The information that you will need for the first part of the discussion can be found in Case 6J, p. 76; Case 8, p. 140; and Case 5, p. 46 of Thinking Critically About Ethical Issues. For two of those cases (you pick), clearly identify what you take to be the parties and the moral issue(s) that are at stake in those cases.

Part II

In the very beginning of one of your textbooks book, Vincent Ruggiero responds to the question “Why do we need ethics if we have laws?” (Ruggiero 4) in a rather striking way by claiming, in effect, that ethics is required by the law because it underpins and informs our laws in some way. At one point Ruggiero goes so far as to assert that, “…law is not possible without ethics. The only way for a law to be enacted or repealed is for one or more people to make a decision about right and wrong” (Ruggiero 4). Ruggiero attempts to back up this claim by providing some examples that he sees as providing some clear evidence for his position, one concerns the creation of a law against sexual harassment and another concerns the repeal of the law of Prohibition. In this vein he writes, “The only rational basis for a law against sexual harassment is that the act is wrong” and he adds further, “The Eighteenth Amendment to the U.S. Constitution made Prohibition the law of the land—until the Twenty-first Amendment repealed it in the name of justice” (Ruggiero 4, italics are mine).
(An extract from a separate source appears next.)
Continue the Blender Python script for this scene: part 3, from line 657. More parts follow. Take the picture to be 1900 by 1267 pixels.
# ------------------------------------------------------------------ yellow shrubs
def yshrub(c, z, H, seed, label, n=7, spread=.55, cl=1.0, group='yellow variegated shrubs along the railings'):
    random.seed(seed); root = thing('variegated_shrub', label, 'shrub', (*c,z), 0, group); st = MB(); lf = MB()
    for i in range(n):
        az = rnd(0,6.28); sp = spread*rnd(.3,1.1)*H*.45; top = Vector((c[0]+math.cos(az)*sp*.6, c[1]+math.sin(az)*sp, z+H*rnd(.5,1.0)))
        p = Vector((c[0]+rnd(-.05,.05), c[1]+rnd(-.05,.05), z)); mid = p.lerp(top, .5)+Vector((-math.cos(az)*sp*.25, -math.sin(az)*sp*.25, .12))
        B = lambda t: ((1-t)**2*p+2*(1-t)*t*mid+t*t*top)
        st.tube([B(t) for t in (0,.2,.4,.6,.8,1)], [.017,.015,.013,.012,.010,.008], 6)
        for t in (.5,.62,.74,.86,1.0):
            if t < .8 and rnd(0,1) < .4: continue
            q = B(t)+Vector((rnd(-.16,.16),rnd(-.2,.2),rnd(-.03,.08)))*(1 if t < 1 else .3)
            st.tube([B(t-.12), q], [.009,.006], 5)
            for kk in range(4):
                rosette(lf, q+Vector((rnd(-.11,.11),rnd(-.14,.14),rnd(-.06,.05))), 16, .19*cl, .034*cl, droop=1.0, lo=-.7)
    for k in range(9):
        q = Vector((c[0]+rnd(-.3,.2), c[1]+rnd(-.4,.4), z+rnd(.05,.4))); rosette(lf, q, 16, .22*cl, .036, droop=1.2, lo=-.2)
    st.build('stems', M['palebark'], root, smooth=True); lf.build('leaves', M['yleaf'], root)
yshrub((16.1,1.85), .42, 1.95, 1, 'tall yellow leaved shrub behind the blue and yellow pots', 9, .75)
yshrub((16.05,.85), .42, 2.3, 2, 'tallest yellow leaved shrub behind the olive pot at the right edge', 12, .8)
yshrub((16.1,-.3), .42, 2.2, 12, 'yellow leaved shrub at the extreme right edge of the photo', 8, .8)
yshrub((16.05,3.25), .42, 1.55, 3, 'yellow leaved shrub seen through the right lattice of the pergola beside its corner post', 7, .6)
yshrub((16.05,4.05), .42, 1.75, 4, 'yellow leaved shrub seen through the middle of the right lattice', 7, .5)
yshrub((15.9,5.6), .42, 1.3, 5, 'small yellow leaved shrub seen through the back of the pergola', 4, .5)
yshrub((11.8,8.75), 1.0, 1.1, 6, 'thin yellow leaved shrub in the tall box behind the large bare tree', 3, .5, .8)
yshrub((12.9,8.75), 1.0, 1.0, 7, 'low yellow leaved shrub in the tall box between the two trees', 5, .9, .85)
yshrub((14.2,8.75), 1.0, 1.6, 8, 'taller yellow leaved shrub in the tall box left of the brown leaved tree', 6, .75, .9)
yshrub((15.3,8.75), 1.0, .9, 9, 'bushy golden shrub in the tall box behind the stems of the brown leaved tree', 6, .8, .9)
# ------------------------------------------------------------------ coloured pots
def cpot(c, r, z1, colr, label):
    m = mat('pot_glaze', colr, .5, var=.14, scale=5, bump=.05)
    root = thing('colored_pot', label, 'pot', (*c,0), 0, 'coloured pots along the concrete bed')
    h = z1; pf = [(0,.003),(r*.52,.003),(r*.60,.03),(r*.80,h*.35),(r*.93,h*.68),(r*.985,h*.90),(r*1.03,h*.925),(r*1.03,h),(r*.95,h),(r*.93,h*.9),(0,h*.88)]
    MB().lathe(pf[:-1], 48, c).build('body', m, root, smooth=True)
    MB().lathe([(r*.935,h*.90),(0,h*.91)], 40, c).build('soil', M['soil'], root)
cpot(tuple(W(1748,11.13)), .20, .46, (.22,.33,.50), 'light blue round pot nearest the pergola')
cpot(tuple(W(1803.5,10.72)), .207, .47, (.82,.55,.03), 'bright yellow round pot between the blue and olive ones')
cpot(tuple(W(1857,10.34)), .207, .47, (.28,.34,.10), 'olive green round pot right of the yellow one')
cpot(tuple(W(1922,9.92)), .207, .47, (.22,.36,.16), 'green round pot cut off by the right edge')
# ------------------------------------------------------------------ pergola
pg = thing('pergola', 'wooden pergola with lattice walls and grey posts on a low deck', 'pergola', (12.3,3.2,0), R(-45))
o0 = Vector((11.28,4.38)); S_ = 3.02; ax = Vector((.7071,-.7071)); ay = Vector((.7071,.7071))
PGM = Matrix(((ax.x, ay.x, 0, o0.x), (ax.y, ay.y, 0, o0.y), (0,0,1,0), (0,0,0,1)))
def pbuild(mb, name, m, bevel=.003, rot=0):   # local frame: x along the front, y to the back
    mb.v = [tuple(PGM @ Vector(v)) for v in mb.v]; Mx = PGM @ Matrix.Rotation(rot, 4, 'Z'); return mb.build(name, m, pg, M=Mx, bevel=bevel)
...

My question for you then, is “Do you agree with Ruggiero’s assessment of the intimate relationship between ethics and the law?” I intend this question in a general sense, but especially in regards the two examples he gives concerning the laws against sexual harassment and Prohibition. That is, can you think of any other (non-ethical) explanations for why we (now/no longer) have these particular laws? If so, what would those reasons be if not “ethical” ones? And furthermore, what might that mean for Ruggiero’s initial characterization of the relationship between ethics and the law in general?